- Written request: Pictures are to be left out. Copy exactly the lines from the one containing "Generate a Blender" to the one containing "R = math.radians", both ends kept.

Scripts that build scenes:
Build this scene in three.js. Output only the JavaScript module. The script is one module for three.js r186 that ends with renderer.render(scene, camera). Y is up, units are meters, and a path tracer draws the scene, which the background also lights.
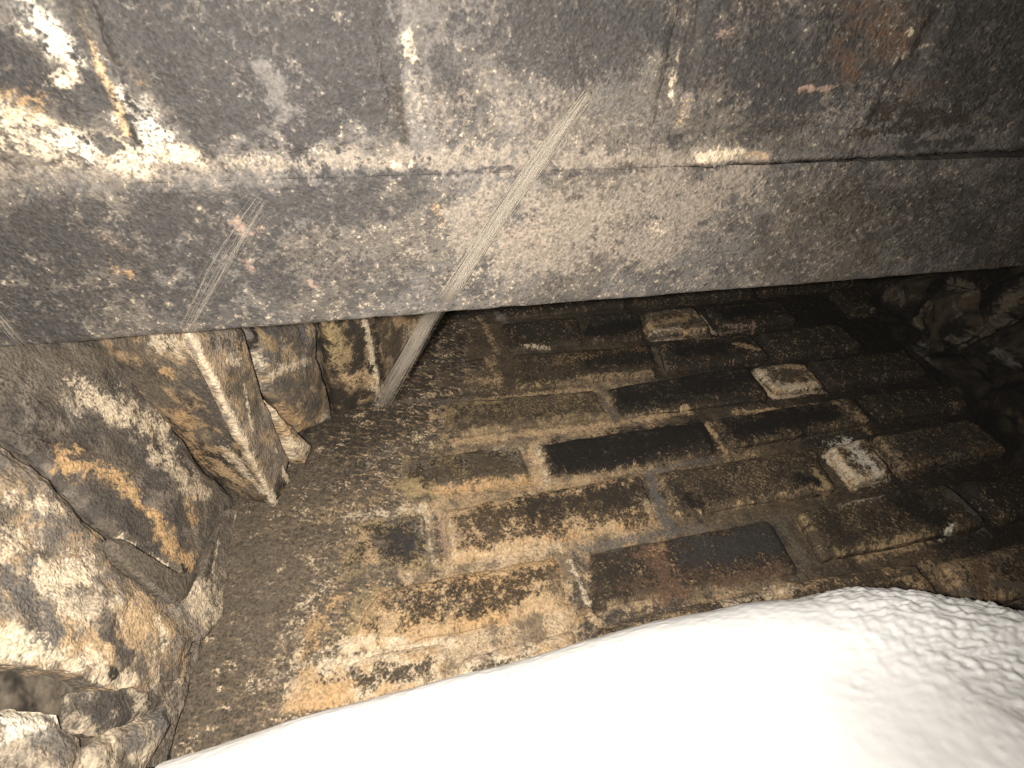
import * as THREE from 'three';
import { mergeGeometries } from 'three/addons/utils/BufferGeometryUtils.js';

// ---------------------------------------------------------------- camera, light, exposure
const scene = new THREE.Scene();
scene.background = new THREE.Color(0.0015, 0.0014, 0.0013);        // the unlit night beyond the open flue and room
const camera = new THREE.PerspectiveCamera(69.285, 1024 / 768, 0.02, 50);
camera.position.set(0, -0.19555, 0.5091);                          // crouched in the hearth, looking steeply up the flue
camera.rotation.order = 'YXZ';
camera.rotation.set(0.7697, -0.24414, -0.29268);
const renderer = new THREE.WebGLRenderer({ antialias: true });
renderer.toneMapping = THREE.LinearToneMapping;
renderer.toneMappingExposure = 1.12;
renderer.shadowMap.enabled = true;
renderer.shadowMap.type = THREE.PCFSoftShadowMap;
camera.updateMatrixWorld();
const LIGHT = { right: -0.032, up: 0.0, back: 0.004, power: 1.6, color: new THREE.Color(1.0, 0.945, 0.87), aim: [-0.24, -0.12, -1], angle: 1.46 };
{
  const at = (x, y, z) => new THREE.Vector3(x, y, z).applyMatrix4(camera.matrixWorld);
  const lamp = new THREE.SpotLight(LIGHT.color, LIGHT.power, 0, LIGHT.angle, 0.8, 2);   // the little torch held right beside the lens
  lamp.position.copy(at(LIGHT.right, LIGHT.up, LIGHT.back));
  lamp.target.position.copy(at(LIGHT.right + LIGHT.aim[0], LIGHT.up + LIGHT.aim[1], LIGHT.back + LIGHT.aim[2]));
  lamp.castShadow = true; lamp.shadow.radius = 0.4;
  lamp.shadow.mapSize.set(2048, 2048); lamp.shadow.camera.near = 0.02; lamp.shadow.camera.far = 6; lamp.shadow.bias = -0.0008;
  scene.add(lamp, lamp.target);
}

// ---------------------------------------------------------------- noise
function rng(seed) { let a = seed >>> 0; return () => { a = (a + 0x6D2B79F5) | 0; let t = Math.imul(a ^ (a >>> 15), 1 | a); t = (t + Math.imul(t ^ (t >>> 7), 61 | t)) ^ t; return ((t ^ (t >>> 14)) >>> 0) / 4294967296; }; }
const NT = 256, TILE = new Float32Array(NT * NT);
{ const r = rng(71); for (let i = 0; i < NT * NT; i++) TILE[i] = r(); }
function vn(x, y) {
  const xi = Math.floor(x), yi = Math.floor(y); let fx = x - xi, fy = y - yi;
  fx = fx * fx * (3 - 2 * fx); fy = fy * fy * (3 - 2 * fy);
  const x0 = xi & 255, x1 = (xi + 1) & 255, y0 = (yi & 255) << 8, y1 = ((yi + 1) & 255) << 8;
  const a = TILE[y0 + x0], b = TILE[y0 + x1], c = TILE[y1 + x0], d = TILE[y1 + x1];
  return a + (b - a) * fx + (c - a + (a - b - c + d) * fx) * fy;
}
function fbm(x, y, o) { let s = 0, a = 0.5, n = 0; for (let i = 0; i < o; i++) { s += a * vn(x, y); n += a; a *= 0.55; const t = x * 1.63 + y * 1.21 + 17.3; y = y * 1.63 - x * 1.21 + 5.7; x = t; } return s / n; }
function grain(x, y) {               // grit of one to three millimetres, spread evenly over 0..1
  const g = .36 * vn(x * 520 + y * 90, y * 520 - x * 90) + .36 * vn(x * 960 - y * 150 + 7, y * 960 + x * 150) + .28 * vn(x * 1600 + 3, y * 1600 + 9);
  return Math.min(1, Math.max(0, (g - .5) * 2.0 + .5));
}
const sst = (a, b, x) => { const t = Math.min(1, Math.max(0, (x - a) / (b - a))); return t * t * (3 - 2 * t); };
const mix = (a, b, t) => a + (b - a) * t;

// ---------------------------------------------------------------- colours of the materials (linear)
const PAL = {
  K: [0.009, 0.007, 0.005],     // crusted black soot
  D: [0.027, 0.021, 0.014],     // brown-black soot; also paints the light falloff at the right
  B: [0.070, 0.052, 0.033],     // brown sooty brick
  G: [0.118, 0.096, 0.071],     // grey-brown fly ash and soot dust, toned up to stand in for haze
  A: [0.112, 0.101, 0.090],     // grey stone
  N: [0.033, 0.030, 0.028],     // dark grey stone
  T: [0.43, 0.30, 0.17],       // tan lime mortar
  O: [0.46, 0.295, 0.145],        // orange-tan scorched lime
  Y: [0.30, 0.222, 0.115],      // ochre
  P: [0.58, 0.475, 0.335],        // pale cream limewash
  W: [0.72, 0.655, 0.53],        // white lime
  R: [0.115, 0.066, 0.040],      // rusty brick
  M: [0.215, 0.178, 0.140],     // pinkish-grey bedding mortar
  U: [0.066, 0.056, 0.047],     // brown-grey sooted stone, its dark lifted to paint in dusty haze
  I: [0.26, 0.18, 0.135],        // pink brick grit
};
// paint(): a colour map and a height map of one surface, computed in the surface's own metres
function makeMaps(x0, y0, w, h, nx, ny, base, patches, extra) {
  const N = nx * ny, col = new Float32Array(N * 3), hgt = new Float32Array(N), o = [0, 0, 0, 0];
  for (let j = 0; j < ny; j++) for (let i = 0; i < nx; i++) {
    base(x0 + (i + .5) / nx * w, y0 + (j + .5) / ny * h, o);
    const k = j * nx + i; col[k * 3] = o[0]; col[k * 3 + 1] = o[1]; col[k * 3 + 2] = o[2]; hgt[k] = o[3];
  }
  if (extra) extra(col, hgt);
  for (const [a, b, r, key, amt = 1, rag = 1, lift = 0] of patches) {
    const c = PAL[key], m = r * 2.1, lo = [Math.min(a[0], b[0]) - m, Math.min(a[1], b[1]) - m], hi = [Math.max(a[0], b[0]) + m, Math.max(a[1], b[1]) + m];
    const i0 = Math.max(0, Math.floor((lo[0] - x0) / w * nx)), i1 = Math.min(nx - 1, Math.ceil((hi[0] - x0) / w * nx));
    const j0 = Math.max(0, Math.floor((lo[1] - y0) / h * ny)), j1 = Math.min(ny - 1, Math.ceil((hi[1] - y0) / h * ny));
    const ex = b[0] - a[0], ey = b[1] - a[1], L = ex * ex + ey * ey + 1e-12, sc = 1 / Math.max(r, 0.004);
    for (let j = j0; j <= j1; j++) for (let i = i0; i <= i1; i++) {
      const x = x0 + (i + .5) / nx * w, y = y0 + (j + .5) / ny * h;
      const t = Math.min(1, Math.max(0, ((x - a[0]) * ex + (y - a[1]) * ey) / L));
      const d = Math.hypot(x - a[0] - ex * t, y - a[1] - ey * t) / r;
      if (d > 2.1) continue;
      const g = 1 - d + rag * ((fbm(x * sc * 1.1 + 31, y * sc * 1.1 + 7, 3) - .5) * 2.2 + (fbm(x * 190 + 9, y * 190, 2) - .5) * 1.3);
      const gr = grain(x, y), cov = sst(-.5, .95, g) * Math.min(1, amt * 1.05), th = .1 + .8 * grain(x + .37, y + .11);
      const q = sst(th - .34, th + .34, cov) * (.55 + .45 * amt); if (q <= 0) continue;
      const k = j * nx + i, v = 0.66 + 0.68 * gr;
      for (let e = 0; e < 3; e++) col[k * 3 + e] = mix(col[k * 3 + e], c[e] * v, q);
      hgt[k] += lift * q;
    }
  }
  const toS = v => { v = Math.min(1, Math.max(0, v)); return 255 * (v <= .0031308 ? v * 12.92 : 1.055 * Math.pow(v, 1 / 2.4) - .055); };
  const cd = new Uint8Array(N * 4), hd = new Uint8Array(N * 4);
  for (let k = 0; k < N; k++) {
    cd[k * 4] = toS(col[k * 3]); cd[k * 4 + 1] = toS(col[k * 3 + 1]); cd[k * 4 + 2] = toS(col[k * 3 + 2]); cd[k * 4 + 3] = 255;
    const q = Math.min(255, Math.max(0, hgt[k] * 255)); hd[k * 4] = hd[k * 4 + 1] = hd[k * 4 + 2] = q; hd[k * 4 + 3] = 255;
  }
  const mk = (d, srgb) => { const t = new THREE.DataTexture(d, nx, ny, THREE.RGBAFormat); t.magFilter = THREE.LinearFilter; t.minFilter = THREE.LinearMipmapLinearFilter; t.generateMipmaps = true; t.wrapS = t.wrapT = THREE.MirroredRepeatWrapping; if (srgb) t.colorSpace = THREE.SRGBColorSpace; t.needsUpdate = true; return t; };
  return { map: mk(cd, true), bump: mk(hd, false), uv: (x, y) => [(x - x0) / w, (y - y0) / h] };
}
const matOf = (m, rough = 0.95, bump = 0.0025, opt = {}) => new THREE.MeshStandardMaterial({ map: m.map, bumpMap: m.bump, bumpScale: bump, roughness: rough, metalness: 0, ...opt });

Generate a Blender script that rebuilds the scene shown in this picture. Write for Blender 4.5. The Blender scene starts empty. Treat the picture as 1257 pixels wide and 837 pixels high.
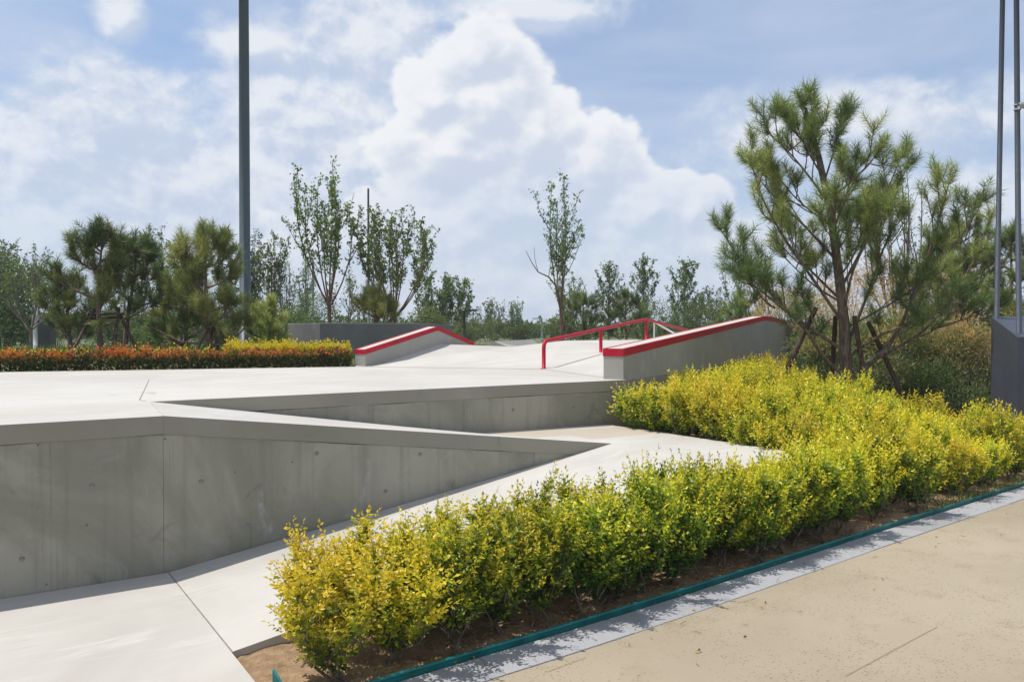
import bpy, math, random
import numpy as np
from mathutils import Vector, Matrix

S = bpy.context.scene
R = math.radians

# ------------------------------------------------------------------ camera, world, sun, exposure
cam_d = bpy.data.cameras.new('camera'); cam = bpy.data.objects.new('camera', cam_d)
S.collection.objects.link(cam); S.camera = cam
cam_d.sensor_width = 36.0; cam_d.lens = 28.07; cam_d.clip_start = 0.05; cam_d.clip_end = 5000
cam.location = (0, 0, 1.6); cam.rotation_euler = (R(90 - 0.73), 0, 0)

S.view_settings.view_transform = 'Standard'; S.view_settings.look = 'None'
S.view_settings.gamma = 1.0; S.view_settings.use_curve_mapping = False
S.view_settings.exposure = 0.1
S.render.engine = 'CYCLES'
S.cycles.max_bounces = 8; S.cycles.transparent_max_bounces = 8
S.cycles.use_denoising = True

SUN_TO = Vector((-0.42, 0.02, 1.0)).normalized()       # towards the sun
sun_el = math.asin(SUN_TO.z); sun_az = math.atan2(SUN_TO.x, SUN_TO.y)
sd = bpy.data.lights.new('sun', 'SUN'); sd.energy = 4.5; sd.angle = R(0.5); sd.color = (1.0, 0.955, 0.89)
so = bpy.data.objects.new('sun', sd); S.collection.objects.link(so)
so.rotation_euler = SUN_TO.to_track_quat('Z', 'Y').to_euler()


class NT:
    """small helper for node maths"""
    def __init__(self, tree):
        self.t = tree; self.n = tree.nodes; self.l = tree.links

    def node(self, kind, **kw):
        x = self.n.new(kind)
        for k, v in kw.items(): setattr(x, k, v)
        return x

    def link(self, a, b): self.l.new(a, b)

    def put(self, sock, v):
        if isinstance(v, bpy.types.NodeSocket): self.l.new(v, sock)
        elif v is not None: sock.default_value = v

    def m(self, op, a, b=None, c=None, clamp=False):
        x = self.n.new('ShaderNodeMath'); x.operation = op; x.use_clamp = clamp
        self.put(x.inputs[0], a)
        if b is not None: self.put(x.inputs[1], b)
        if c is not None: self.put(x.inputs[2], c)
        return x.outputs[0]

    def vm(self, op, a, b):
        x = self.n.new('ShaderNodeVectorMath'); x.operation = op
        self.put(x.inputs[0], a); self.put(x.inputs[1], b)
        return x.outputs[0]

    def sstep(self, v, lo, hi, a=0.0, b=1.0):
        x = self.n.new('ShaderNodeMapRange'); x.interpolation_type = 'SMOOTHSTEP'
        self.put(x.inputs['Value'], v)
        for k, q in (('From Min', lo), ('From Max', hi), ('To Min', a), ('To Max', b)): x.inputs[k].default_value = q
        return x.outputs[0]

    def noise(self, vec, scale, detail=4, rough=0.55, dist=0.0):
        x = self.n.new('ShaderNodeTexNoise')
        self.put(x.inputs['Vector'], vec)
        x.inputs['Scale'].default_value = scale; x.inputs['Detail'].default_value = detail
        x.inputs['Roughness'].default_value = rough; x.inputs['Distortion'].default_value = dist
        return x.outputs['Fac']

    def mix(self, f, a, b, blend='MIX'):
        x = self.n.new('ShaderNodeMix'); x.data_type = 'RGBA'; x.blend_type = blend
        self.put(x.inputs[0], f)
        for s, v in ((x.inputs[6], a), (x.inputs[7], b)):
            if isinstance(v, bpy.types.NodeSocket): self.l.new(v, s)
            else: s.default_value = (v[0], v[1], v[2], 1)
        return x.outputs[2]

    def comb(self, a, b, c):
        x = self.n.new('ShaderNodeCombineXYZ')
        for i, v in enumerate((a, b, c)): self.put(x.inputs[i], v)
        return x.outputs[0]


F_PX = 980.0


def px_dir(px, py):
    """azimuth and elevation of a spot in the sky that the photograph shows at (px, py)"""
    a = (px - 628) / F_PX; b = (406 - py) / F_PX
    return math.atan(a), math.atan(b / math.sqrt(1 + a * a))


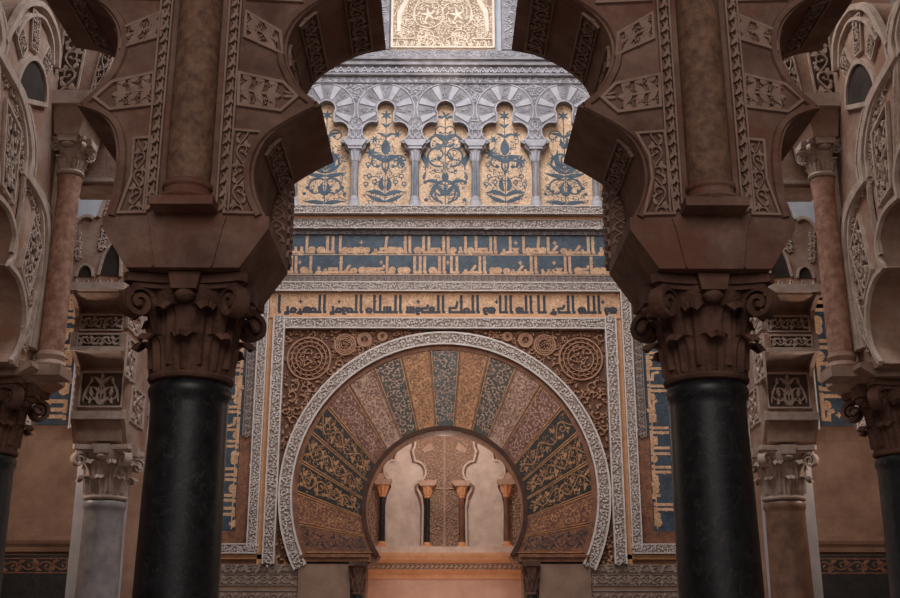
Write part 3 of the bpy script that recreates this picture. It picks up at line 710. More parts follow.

- The response:
Generate a Blender script that rebuilds the scene shown in this picture. Write for Blender 4.5. The Blender scene starts empty. Treat the picture as 1257 pixels wide and 837 pixels high.
import bpy, math, random
import numpy as np
from mathutils import Vector, Matrix

S = bpy.context.scene
R = math.radians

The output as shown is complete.